Return all lines that include the string "from".
** Start of Source excerpt **
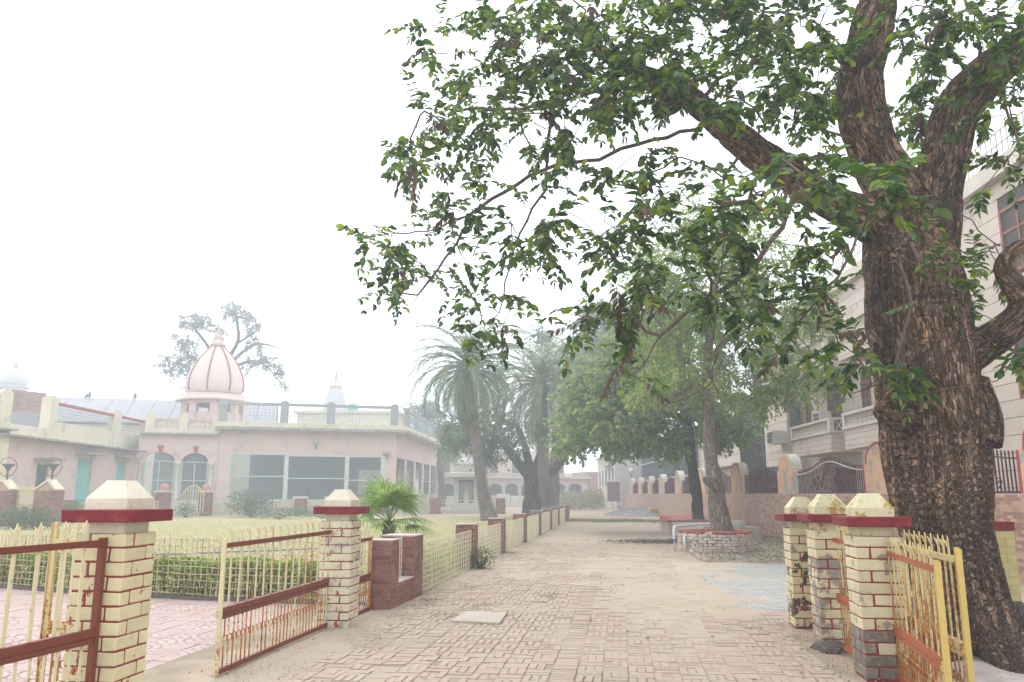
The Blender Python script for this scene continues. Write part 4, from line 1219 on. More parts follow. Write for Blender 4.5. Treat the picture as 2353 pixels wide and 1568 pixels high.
for (a, w_, z0, z1) in wins:
    fm = MB(); t_ = .09
    fh.box(fm, a - w_ / 2, a - w_ / 2 + t_, -.16, .012, z0, z1); fh.box(fm, a + w_ / 2 - t_, a + w_ / 2, -.16, .012, z0, z1)
    fh.box(fm, a - w_ / 2 + t_, a + w_ / 2 - t_, -.16, .010, z1 - t_, z1); fh.box(fm, a - w_ / 2 + t_, a + w_ / 2 - t_, -.16, .010, z0, z0 + t_)
    fh.box(fm, a - .04, a + .04, -.14, .0, z0 + t_, z1 - t_); fh.box(fm, a - w_ / 2 + t_, a + w_ / 2 - t_, -.13, -.01, z0 + (z1 - z0) * .62, z0 + (z1 - z0) * .62 + .07)
    wo_ = part("window", fm, M_wood, hs_, True)
    gm = MB(); fh.box(gm, a - w_ / 2 + t_, a + w_ / 2 - t_, -.12, -.09, z0 + t_, z1 - t_); g_ = part("pane", gm, M_glass, hs_, True); g_.parent = wo_; g_.matrix_parent_inverse = Matrix.Identity(4)
def balcony(sa, sb, z0, dep):
    mb = MB(); fh.box(mb, sa, sb, 0, dep, z0, z0 + .12)
    for i in range(3):
        fh.box(mb, sa, sb, dep - .12, dep - .004 * (i % 2), z0 + .13 + i * .2, z0 + .13 + i * .2 + .19)
        for e in (sa, sb - .12): fh.box(mb, e, e + .12, .01, dep - .13, z0 + .13 + i * .2, z0 + .13 + i * .2 + .19)
    b = part("balcony", mb, M_clad, hs_, True)
    mb = MB(); zb = z0 + .73; fh.box(mb, sa - .05, sb + .05, dep - .16, dep + .06, zb, zb + .09); fh.box(mb, sa - .04, sb + .04, dep - .15, dep + .05, zb + .50, zb + .60)
    for e in (sa - .04, sb - .11): fh.box(mb, e, e + .15, .0, dep - .16, zb, zb + .09); fh.box(mb, e, e + .15, .0, dep - .16, zb + .50, zb + .60)
    for q in (sa - .02, sb - .2): fh.box(mb, q, q + .22, dep - .14, dep + .04, zb + .09, zb + .50)
    nn = max(2, int((sb - sa - .4) / .36)); st = (sb - sa - .4) / nn
    for i in range(nn):
        c0 = sa + .2 + (i + .5) * st
        for (x0, z_0, x1, z_1) in ((-.5, 0, .5, 1), (-.5, 1, .5, 0), (0, 0, 0, 1), (-.5, .5, 0, 1), (-.5, .5, 0, 0), (.5, .5, 0, 1), (.5, .5, 0, 0)):
            mb.bar(fh.pt(c0 + x0 * st, dep - .05, zb + .09 + z_0 * .41), fh.pt(c0 + x1 * st, dep - .05, zb + .09 + z_1 * .41), .034)
    for e in (sa + .03, sb - .03):
        for i in range(3):
            y0 = .1 + i * (dep - .3) / 3; y1 = y0 + (dep - .3) / 3
            mb.bar(fh.pt(e, y0, zb + .09), fh.pt(e, y1, zb + .5), .034); mb.bar(fh.pt(e, y1, zb + .09), fh.pt(e, y0, zb + .5), .034)
    k = part("balustrade", mb, M_trimst, hs_, True); k.parent = b; k.matrix_parent_inverse = Matrix.Identity(4)
for z0 in (3.25, 6.55):
    balcony(fh.sY(25.0), fh.sY(29.6), z0, 1.15); balcony(fh.sY(31.0), fh.sY(36.0), z0, 1.15)
mb = MB(); fh.box(mb, 0, sE, -.3, .25, 9.91, 10.05); fh.box(mb, 0, sE, -.1, .12, 10.06, 10.45); part("cornice", mb, M_trimst, hs_, True)
mb = MB(); fh.mesh(mb, 0.3, sE - .3, 10.5, 11.2, 0, .25, .3, .03); part("roof_railing", mb, M_trimst, hs_, True)
# projecting bay at the house's far end, dark stairwell, lower beige wing
mb = MB()
for i in range(20): fh.box(mb, fh.sY(37.9), fh.sY(41.9), .01, .75, 3.0 + i * .35, 3.0 + i * .35 + .335)
part("bay", mb, M_clad, hs_, True)
mb = MB(); fh.box(mb, fh.sY(37.75), fh.sY(37.88), .15, .62, 4.1, 6.0); part("bay_window", mb, M_glass, hs_, True)
st_ = thing("stair_block", "dark glazed stair block between the beige house and the lower beige wing", "building", (14, 45, 0))
fs = Fr((14.0, 42.05), (14.2, 47.5))
mb = MB(); fs.box(mb, 0, fs.L, -6, -.3, 0, 9.4); part("glazing", mb, M_dglass, st_, True)
mb = MB(); fs.mesh(mb, .1, fs.L - .1, .2, 9.3, -.27, 1.1, 1.55, .07); part("mullions", mb, weathered("grey_steel", (.16, .16, .165), (.12, .12, .125), 4), st_, True)
lo_ = thing("low_beige_wing", "beige stone-clad wing of two storeys behind the two tree trunks", "building", (13.7, 55, 0))
fl = Fr((13.5, 47.6), (13.9, 60))
mb = MB(); fl.box(mb, 0, fl.L, -7, -.03, 0, 7.2); part("core", mb, M_shade_int, lo_, True)
mb = MB()
for i in range(9): fl.box(mb, 0, fl.L, -.03, 0, i * .8 + .01, i * .8 + .785)
part("cladding", mb, M_clad, lo_, True)
for q in (2, 7):
    mb = MB(); fl.box(mb, q, q + 3, .002, .05, 4.6, 6.0); part("window", mb, M_glass, lo_, True)
mb = MB(); fl.box(mb, 0, fl.L, .0, .5, 3.3, 3.45); part("canopy", mb, M_trimst, lo_, True)
dk = thing("steel_framed_building", "dark glazed building with a steel grid, behind the far end of the tiled wall", "building", (13, 72, 0))
fd = Fr((13.1, 60.1), (14.2, 90))
M_steel = weathered("dark_steel", (.10, .105, .115), (.075, .08, .09), 3)
mb = MB(); fd.box(mb, 0, fd.L, -8, -.4, 0, 6.6); part("glazing", mb, weathered("dark_panel", (.065, .07, .085), (.05, .055, .07), .6, rough=.35, bump=0), dk, True)
mb = MB(); fd.mesh(mb, 0, fd.L, .1, 6.6, -.3, 1.25, 1.6, .09); part("steel_grid", mb, M_steel, dk, True)
mb = MB(); fd.box(mb, 0, fd.L, -.28, -.1, 2.95, 3.07); fd.box(mb, 0, fd.L, -.28, -.1, 4.7, 4.8); part("pale_rail", mb, M_trimst, dk, True)
ww = thing("white_house", "plain white house with small barred windows beyond the maroon board", "house", (12.5, 100, 0))
fwh = Fr((11.7, 92), (11.9, 112))
mb = MB(); fwh.box(mb, 0, fwh.L, -8, 0, 0, 6.2); fwh.box(mb, 0, fwh.L, -8, .4, 6.2, 6.4); part("wall", mb, M_white, ww, True)
for q in range(5):
    mb = MB(); fwh.box(mb, 1 + q * 3.8, 2.3 + q * 3.8, .003, .04, 2.6, 4.6); part("window", mb, M_steel, ww, True)
mb = MB(); fwh.box(mb, 2, 9, .05, .5, 4.9, 6.1); part("shutter_panel", mb, weathered("tan_panel", (.50, .36, .24), (.45, .32, .21), 3), ww, True)
# window air conditioners
def aircon(c, rz, sz, label):
    t = thing("air_conditioner", label, "air conditioner", tuple(c), rz, "air conditioners on the beige house"); w_, d_, h_ = sz
    part("case", MB().box(-w_ / 2, w_ / 2, -d_ / 2, d_ / 2, 0, h_), M_white, t)
    for i in range(3):
        for j in range(2):
            part("grille", MB().box(-w_ / 2 + .06 + i * (w_ - .1) / 3, -w_ / 2 + .06 + i * (w_ - .1) / 3 + (w_ - .1) / 3 - .03, -d_ / 2 - .012, -d_ / 2 - .002, .05 + j * (h_ - .08) / 2, .05 + j * (h_ - .08) / 2 + (h_ - .08) / 2 - .03), M_steel, t)
rzh = math.atan2(fh.t.y, fh.t.x)
aircon(fh.pt(fh.sY(38.6), 1.05, 4.0), rzh + math.pi * 1.0, (1.0, .7, .62), "white box air conditioner jutting from the bay of the beige house")
aircon(fh.pt(fh.sY(33.6), .55, 4.62), rzh + math.pi, (.8, .5, .42), "white air conditioner above the far balcony rail")
aircon(fh.pt(fh.sY(18.7), .30, 3.35), rzh + math.pi, (.8, .5, .62), "white air conditioner on the house wall, right of the big trunk")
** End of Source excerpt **
▶ **Solution for this exercise**
The Blender Python script for this scene continues. Write part 4, from line 1219 on. More parts follow. Write for Blender 4.5. Treat the picture as 2353 pixels wide and 1568 pixels high.
aircon(fh.pt(fh.sY(38.6), 1.05, 4.0), rzh + math.pi * 1.0, (1.0, .7, .62), "white box air conditioner jutting from the bay of the beige house")